A full-page photo of the actress appeared in the Hollywood trade papers with the announcement: "Carol Ohmart, now before Paramount's VistaVision cameras in 'The Scarlet Hour,' under the direction of veteran star-maker Michael Curtiz, is arousing the kind of excitement that comes once in a decade. Paramount feels that she is destined for stardom."

Ohmart cutouts began appearing in theater lobbies around the world. Carol Ohmart bowling teams were formed in New York and L.A. Fan magazines churned out stories on the lucky starlet.

Hollywood columnist Louella Parsons nominated her for stardom. Hedda Hopper wanted Ohmart's last name changed to Omar. James Bacon, then an Associated Press writer, dubbed her "a female Brando." Life edged out Newsweek by a week to publish a major story on her.

The Times featured her front page photo with a new registered orchid strain named after her--Cymbidium Carol Ohmart. Orchid authority E. E. Hetherington predicted it would make Ohmart's name immortal. (He was right: Hetherington recently confirmed that the Ohmart strain still exists around the world.)

In describing the image he wanted for Ohmart, director Michael Curtiz, who had directed the heralded "Casablanca," instructed legendary designer Edith Head: "I want you to think of her as a female tiger recently out of the jungle."

In 1955, by the time I had received Merl's first letter, authorizing the fan club, she was living at a rundown apartment complex in Santa Monica. Her letters--written on impressive pink stationery lifted from the posh Lady Windemere Hotel--were filled with tips on how to run the fan club. Once, she also confided her own dream to be a beauty consultant to the stars. I learned later that she was attending daily beautician classes in Hollywood.

She also revealed that as a young woman, she had wanted a great spirit to enter her body to create a perfect child. Carol was God's answer.

But Merl also feared losing control over her. She was known to call Ohmart's business contacts, pretending to be her daughter. She forged Carol's signature to letters, even sneaked into her daughter's apartment to make or break Ohmart's appointments without her knowledge. Later, during Ohmart's marriage to TV star Wayde Preston, Merl tried to spread the idea that Preston had been a baby boy Merl had given away--insinuating that Ohmart had unknowingly married her own brother.

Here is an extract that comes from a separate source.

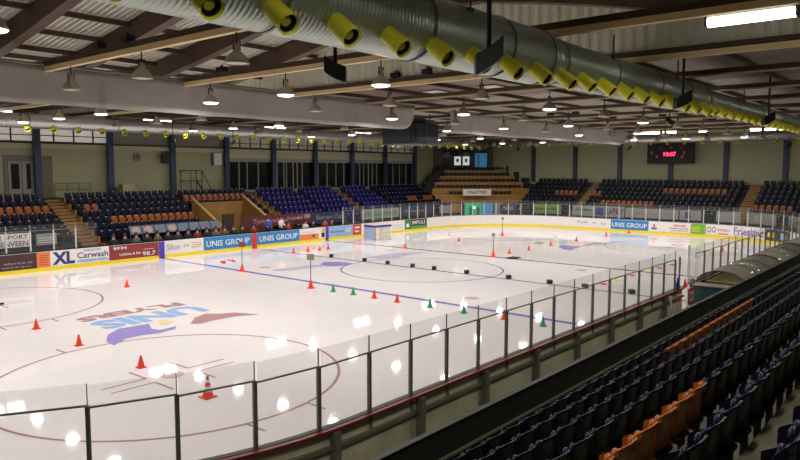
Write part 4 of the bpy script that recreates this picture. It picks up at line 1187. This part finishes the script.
# ------------------------------------------------------------------ far bench: panes, bench, people
t = thing('team_bench', 'long players bench behind the far boards', 'bench', (0, 15.9, 0))
b = MB(); b.box((-10.6, -.45, 0), (10.2, .5, .30), CONCD); b.build('platform', t)
b = MB(); b.box((-10.4, -.2, .72), (9.6, .25, .78), OCHRE); b.build('seat_plank', t)
for x in (-8, -4, 0, 4, 8):
    b = MB(); b.box((x-.05, -.15, .3), (x+.05, .2, .72), BRK); b.build('leg', t)
PANE = mat('bench_pane', (.13, .16, .21), .7)
for i in range(8):
    t = thing('bench_screen', 'tilted pale blue bench pane in dark frame, %s from the left' % nth(i), 'screen', (-8.2+.84*i, 16.6, 1.45), 0, 'bench panes behind the far bench')
    b = MB(); b.add([(.04, 0, 0), (.81, 0, 0), (.81, .22, .50), (.04, .22, .50), (.04, .03, 0), (.81, .03, 0), (.81, .25, .50), (.04, .25, .50)], [(0, 1, 2, 3), (7, 6, 5, 4), (0, 4, 5, 1), (3, 2, 6, 7)], PANE)
    if i in (0, 1, 3): b.poly([(.42+.3*math.cos(R(a_)), .108+.085*math.sin(R(a_))-.012, .25+.2*math.sin(R(a_))) for a_ in range(0, 360, 30)], mat('pane_emblem', (.38, .27, .24), .5))
    b.build('pane', t)
    b = MB(); b.cyl((0, 0, -1.45), (0, 0, 0), .03, BRK, n=6); b.cyl((0, 0, 0), (0, .25, .54), .03, BRK, n=6); b.cyl((0, .25, .54), (.84, .25, .54), .025, BRK, n=6); b.build('frame', t)
def body_mesh(kind):
    """standing or seated adult as one skinned surface; origin under the feet or seat"""
    sit = kind == 'sit'; hz = .48 if sit else .93; V = []; E_ = []; Rr = []
    def v(p, r, par=None):
        V.append(p); Rr.append(r)
        if par is not None: E_.append((par, len(V)-1))
        return len(V)-1
    pel = v((0, 0, hz), .15); ch = v((0, -.03, hz+.28), .155, pel); sh = v((0, -.03, hz+.47), .13, ch); nk = v((0, -.04, hz+.57), .06, sh); hd = v((0, -.06, hz+.68), .095, nk); v((0, -.05, hz+.80), .085, hd)
    for sx in (-1, 1):
        a_ = v((sx*.20, -.03, hz+.45), .075, sh); e = v((sx*.26, -.08, hz+.20), .055, a_); h = v((sx*.17, -.30, hz+.12), .04, e); v((sx*.14, -.38, hz+.11), .035, h)
        p_ = v((sx*.10, -.02, hz-.04), .10, pel)
        if sit: k = v((sx*.14, -.44, hz+.02), .075, p_); f = v((sx*.14, -.45, .10), .05, k); v((sx*.14, -.60, .05), .045, f)
        else: k = v((sx*.11, -.02, .50), .07, p_); f = v((sx*.12, .02, .10), .05, k); v((sx*.12, -.14, .05), .045, f)
    me = bpy.data.meshes.new('body'); me.from_pydata(V, E_, []); o = bpy.data.objects.new('body', me); COL.objects.link(o)
    o.modifiers.new('skin', 'SKIN'); me.skin_vertices or None
    if not me.skin_vertices: me.attributes.new('skin', 'FLOAT', 'POINT')
    for i, r in enumerate(Rr): me.skin_vertices[0].data[i].radius = (r, r)
    me.skin_vertices[0].data[0].use_root = True
    s_ = o.modifiers.new('sub', 'SUBSURF'); s_.levels = 1; s_.render_levels = 1
    dg = bpy.context.evaluated_depsgraph_get(); dg.update()
    m2 = bpy.data.meshes.new_from_object(o.evaluated_get(dg)); bpy.data.objects.remove(o)
    return m2, hz
try:
    bodies = {k: body_mesh(k) for k in ('sit', 'stand')}
    okb = len(bodies['sit'][0].polygons) > 50
except Exception as ex:
    print('body fail', ex); okb = False
CL = {'dark': (.015, .015, .02), 'blue': (.03, .10, .40), 'white': (.7, .68, .66), 'red': (.5, .03, .03), 'navy': (.02, .025, .08), 'grey': (.12, .12, .12), 'maroon': (.2, .02, .03), 'olive': (.12, .10, .05)}
def person(kind, loc, rz, colr, label, hair=HAIR):
    me0, hz = bodies[kind]; me = me0.copy(); me.materials.clear()
    me.materials.append(mat('jacket_'+colr, CL[colr], .8)); me.materials.append(SKIN); me.materials.append(PANTS)
    for p in me.polygons:
        c = p.center; p.use_smooth = True
        p.material_index = 1 if (c.z > hz+.54 or c.y < -.27 and c.z > hz+.05 and abs(c.x) < .25 and c.z < hz+.2) else (2 if c.z < hz-.02 or (kind == 'sit' and c.y < -.16 and c.z < hz+.1) else 0)
    t = thing('person', label, 'person', loc, rz)
    o = bpy.data.objects.new('body', me); COL.objects.link(o); o.parent = t
    b = MB(); b.lathe([(.10, hz+.70), (.112, hz+.76), (.09, hz+.86), (.001, hz+.90)], (0, -.03, 0), hair, 12); b.build('hair', t)
    b = MB()
    for sx in (-1, 1): b.box((sx*.035-.01, -.158, hz+.725), (sx*.035+.01, -.148, hz+.74), BLK)
    b.box((-.012, -.175, hz+.68), (.012, -.15, hz+.72), SKIN); b.box((-.025, -.158, hz+.645), (.025, -.15, hz+.655), MARN); b.build('face', t)
if okb:
    seq = ['dark', 'dark', 'grey', 'dark', 'olive', 'dark', 'navy', 'dark', 'maroon', 'dark', 'grey', 'olive', 'dark']
    for i, c_ in enumerate(seq):
        x = -9.7+.72*i
        person('sit', (x, 15.85, .30), random.uniform(-.3, .3), c_, 'person in %s clothes seated on the far bench, %s from the left' % (c_ if c_ != 'dark' else 'black', nth(i)))
    for i, (x, k, c_, lb) in enumerate(((-.4, 'sit', 'dark', 'person in black seated behind the red centre stripe'), (.6, 'sit', 'maroon', 'person in maroon seated just right of the red centre stripe'),
            (1.9, 'stand', 'blue', 'person in blue jacket standing behind the right UNIS GROUP board'), (3.1, 'stand', 'white', 'person in white top standing right of the blue jacket'), (3.8, 'sit', 'red', 'person in red seated behind the right UNIS GROUP board end'),
            (4.7, 'stand', 'dark', 'person in black standing above the orange advertising board'), (5.5, 'sit', 'white', 'person in white seated above the orange advertising board'),
            (6.3, 'sit', 'dark', 'person in black seated left of the far blue stripe'), (7.6, 'sit', 'red', 'person in red seated right of the far blue stripe'), (8.3, 'sit', 'olive', 'person in olive seated behind the pale blue board'))):
        person(k, (x, 15.75, .30 if k == 'sit' else .30), random.uniform(-.5, .5), c_, lb)
    b = MB(); b.box((-10.2, 15.1, 0), (10, 16.5, .12), CONCD)

# ------------------------------------------------------------------ near gate and players benches
t = thing('rink_gate', 'open white gate leaf in the gap of the near boards', 'gate', (-2.0, -15.1, 0))
b = MB(); b.box((-.05, -.95, .12), (.03, -.05, 1.08), WHITE); b.build('leaf', t)
b = MB(); b.box((-.07, -.95, .12), (-.05, -.05, .3), YELK); b.build('kick_plate', t); b = MB(); b.cyl((-.08, -.8, .8), (-.08, -.6, .8), .02, STEELG, n=8); b.build('latch', t)
b = MB(); b.box((-.03, -.03, 0), (.03, .03, 2.25), POST); b.box((.03, -.02, 1.95), (.14, .02, 2.0), ARED); o = b.build('gate_post'); o.location = (-3.02, -14.9, 0); tag(o, 'dark gate post with small red latch left of the glass gap', 'post')
b = MB(); b.box((-.03, -.03, 0), (.03, .03, 2.6), POSTW); b.box((-.02, -.35, 1.12), (.02, -.03, 2.5), GLASS); o = b.build('gate_post'); o.location = (-1.95, -14.9, 0); tag(o, 'pale gate post with narrow glass right of the gap', 'post')
b = MB(); b.box((-.3, -.02, 0), (.3, .02, .62), ARED); b.box((-.22, -.03, .12), (.22, -.02, .5), WHITE); b.box((-.15, -.035, .2), (.05, -.03, .42), ARED); o = b.build('warning_sign'); o.location = (-2.85, -15.3, .45); tag(o, 'red and white panel hung in the gate gap', 'sign')
b = MB(); b.cyl((0, 0, 0), (0, 0, .45), .03, STEELG, n=8); b.box((-.2, -.12, 0), (.2, .12, .03), STEELG); b.build('stand_leg', o).location = (0, 0, -.45)
q = dup(cr, (-2.95, -15.1, 1.105), 0, 'small red cone standing on the near boards beside the gate', 'cone by the gate').scale = (.75, .75, .85)
b = MB(); b.lathe([(.07, 0), (.08, .1), (.04, .32), (.03, .44), (.001, .45)], (0, 0, 0), mat('bottle_blue', (.03, .08, .35), .4)); o = b.build('water_bottle'); o.location = (-3.65, -15.05, BH+.01); tag(o, 'blue bottle standing on the near board ledge left of the gate', 'bottle')
b = MB(); b.lathe([(.11, 0), (.13, .08), (.10, .2), (.001, .24)], (0, 0, 0), STEELG); o = b.build('puck_bucket'); o.location = (-2.1, -15.1, BH+.01); tag(o, 'small grey bucket on the boards right of the gate', 'bucket')
# blue chair behind the boards
t = thing('plastic_chair', 'small blue chair behind the near boards left of the gate', 'chair', (-5.9, -16.4, .05), .6)
CB = mat('chair_blue', (.03, .03, .28), .4)
b = MB(); b.box((-.2, -.2, .42), (.2, .2, .46), CB); b.build('seat', t); b = MB(); b.prism([(.18, .46), (.21, .46), (.28, .86), (.25, .88)], -.19, .19, CB); b.build('backrest', t)
for sx in (-1, 1):
    for sy in (-1, 1):
        b = MB(); b.cyl((sx*.18, sy*.18, 0), (sx*.17, sy*.17, .42), .015, STEELG, n=6); b.build('leg', t)
b = MB(); b.cyl((-5.0, -15.25, 1.03), (-6.6, -15.9, .1), .045, STEELG, n=8); b.box((-6.7, -16.0, 0), (-6.5, -15.8, .1), STEELG); tag(b.build('brace'), 'slanting steel brace from boards to the walkway', 'brace')
# canopy benches
def canopy(x0, x1, label):
    t = thing('bench_canopy', label, 'canopy', (x0, 0, 0))
    L = x1-x0; n = 14
    def arc(k, off=0): a_ = math.pi*(.02+.96*k/n); return (-16.02+.90*math.cos(a_)*(1+off), 1.10+(.52+off)*math.sin(a_))
    b = MB(); vs = []; fs = []
    for k in range(n+1):
        y, z = arc(k); vs += [(0, y, z), (L, y, z)]
    fs = [(2*k, 2*k+1, 2*k+3, 2*k+2) for k in range(n)]; b.add(vs, fs, CANOPY, True); o = b.build('curved_roof', t); m = o.modifiers.new('thick', 'SOLIDIFY'); m.thickness = .012
    for xx in (0, L/3, 2*L/3, L):
        b = MB()
        for k in range(n): y, z = arc(k, .01); y2, z2 = arc(k+1, .01); b.cyl((xx, y, z), (xx, y2, z2), .022, BLK, n=6)
        b.build('rib', t)
    b = MB(); b.box((0, -15.14, 0), (L, -15.1, 1.1), TEALM); b.box((0, -16.95, 0), (L, -16.9, 1.12), TEALM); b.build('side_wall', t)
    b = MB(); b.box((.3, -16.7, .42), (L-.2, -16.3, .48), OCHRE)
    for xx in (.5, L-.5): b.box((xx, -16.6, 0), (xx+.06, -16.4, .42), BRK)
    b.build('bench_seat', t)
canopy(-1.6, 4.9, 'arched translucent canopy over the players bench nearest the gate')
canopy(5.1, 11.2, 'arched translucent canopy over the second players bench')
canopy(11.6, 20.0, 'arched translucent canopy over the farthest players bench at right')
b = MB(); b.box((-2.2, -16.9, 0), (-1.65, -15.2, 1.08), TEALM); b.box((-2.25, -16.95, 1.08), (-1.6, -15.15, 1.13), LAMPM); tag(b.build('bench_end_screen'), 'teal side screen at the start of the canopied bench', 'screen')
b = MB(); b.box((-1.2, -16.7, 1.25), (1.3, -16.5, 1.28), mat('timber_sheet', (.55, .42, .2), .6)); b.box((-1.2, -15.4, 1.2), (1.3, -15.3, 1.26), mat('timber_sheet', (.55, .42, .2), .6))
o = MB(); o.box((-1.4, -16.6, 1.15), (1.9, -15.4, 1.2), mat('timber_sheet', (.55, .42, .2), .6)); o.box((-1.4, -16.62, 1.12), (1.9, -16.58, 1.22), BRK); tag(o.build('shelf_board'), 'pale timber shelf board under the nearest arched canopy', 'shelf')
# small fixtures on the beams
for i, (x, y) in enumerate(((-10, -6.6), (-10, -8.1), (-20, -4.0), (-20, -5.6), (-15, -2.8), (10, -2.5), (10, -4.2), (15, -4.5), (15, -7.8), (20, -6.0), (20, -9.5), (20, -12.0), (15, -9.0))):
    b = MB(); b.box((-.12, -.2, 0), (.12, .2, .16), BLK); b.box((-.03, -.03, .16), (.03, .03, .24), BRK); o = b.build('junction_box'); o.location = (x, y, 8.96)
    tag(o, 'small black control box on top of a cross beam', 'box', 'black boxes on the beams')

"Carol Ohmart's career is zooming with incredible speed--even greater speed than I, who first mentioned her potentialities, believed possible," Louella Parsons clucked in her column in February, 1956.

Hedda Hopper tooted: "(Producer) Sidney Harmon wires that he's succeeded in borrowing Paramount's Carol Ohmart for 'Step Down to Terror' (later released as "Wild Party"). She'll be co-starred with Anthony Quinn, Jay Robinson and Kathryn Grant. Carol will play a thrill-seeking socialite who is held prisoner by Quinn until she agrees to a Mexican elopement."

In April, "Scarlet Hour" opened at the RKO Pantages to lukewarm reviews.

Herald-Express critic David Bongard wrote: "Carol Ohmart is the sultry boss's wife. She has an amazing physical resemblance, in some angles, to Barbara Stanwyck."

"Obviously she's Curtiz's Galatea in the acting field. If the material weren't so childish and over-dramatic, she might have made a bull's-eye with this. She soon might be capable of the stuff of a Stanwyck or a Bette Davis."

But this would be her first and last film for Paramount.

United Artists "Wild Party" premiered at the World Theater in New York on Dec. 21, 1956. Hollywood Reporter reviewer James Powers praised the film: "It is not a pleasant picture, but it is an absorbing one. The script and the dialogue are remarkably good; the names--Anthony Quinn, Carol Ohmart, Arthur Franz--are attractive, and for once names deliver solidly."